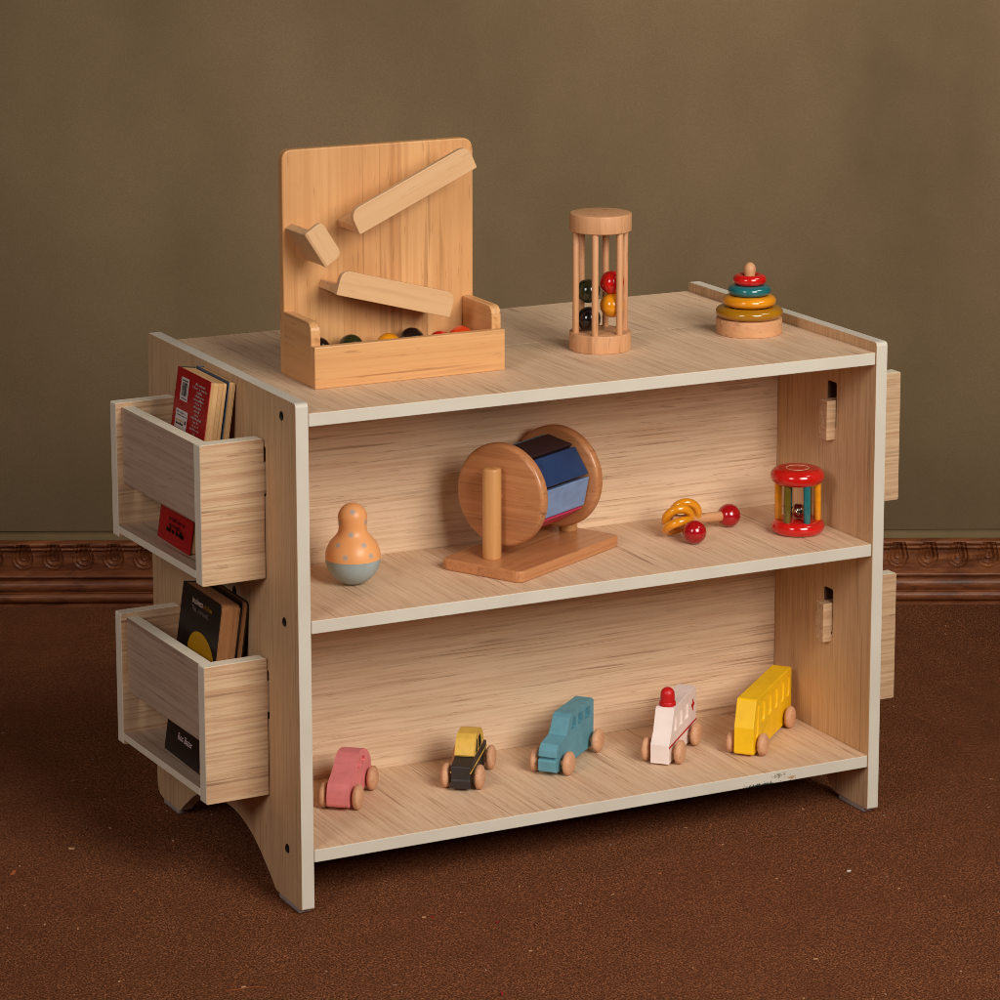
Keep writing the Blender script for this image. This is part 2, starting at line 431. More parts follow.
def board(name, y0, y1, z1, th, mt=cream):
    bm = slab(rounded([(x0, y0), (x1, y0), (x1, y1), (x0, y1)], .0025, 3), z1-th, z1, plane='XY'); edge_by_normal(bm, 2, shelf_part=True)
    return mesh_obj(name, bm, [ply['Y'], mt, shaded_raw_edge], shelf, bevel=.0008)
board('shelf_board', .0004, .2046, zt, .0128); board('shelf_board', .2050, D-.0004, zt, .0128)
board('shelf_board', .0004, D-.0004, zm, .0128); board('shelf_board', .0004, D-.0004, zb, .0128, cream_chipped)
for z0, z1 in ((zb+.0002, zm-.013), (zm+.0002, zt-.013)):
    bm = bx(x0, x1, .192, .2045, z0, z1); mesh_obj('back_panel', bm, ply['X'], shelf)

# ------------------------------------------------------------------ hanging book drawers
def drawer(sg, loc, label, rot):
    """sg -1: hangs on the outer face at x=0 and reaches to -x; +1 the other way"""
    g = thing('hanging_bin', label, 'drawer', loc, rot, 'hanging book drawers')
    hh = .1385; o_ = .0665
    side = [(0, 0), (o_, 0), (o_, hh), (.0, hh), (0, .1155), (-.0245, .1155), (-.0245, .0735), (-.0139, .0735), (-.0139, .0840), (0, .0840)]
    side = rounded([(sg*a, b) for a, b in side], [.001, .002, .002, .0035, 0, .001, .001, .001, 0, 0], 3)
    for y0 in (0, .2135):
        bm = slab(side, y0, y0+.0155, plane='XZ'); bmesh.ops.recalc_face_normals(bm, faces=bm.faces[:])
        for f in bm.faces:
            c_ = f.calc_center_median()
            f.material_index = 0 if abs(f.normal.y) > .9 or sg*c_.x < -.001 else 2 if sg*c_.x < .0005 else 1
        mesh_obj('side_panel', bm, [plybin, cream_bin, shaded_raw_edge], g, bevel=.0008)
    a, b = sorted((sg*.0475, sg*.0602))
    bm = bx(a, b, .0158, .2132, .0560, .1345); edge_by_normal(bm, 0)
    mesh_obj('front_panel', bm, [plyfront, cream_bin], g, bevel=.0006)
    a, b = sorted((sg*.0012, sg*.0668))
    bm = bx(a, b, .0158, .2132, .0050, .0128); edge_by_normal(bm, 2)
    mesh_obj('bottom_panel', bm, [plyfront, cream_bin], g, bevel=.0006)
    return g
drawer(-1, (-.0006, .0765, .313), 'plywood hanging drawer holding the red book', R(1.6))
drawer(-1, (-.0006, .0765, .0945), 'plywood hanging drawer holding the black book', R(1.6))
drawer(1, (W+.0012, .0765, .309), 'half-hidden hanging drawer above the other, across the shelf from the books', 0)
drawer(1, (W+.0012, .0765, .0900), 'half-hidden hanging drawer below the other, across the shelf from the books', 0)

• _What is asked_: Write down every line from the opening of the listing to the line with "bm = bx(x0, x1, .192, .2045, z0, z1);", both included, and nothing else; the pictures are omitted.

• _Written answer_:
Keep writing the Blender script for this image. This is part 2, starting at line 431. More parts follow.
def board(name, y0, y1, z1, th, mt=cream):
    bm = slab(rounded([(x0, y0), (x1, y0), (x1, y1), (x0, y1)], .0025, 3), z1-th, z1, plane='XY'); edge_by_normal(bm, 2, shelf_part=True)
    return mesh_obj(name, bm, [ply['Y'], mt, shaded_raw_edge], shelf, bevel=.0008)
board('shelf_board', .0004, .2046, zt, .0128); board('shelf_board', .2050, D-.0004, zt, .0128)
board('shelf_board', .0004, D-.0004, zm, .0128); board('shelf_board', .0004, D-.0004, zb, .0128, cream_chipped)
for z0, z1 in ((zb+.0002, zm-.013), (zm+.0002, zt-.013)):
    bm = bx(x0, x1, .192, .2045, z0, z1); mesh_obj('back_panel', bm, ply['X'], shelf)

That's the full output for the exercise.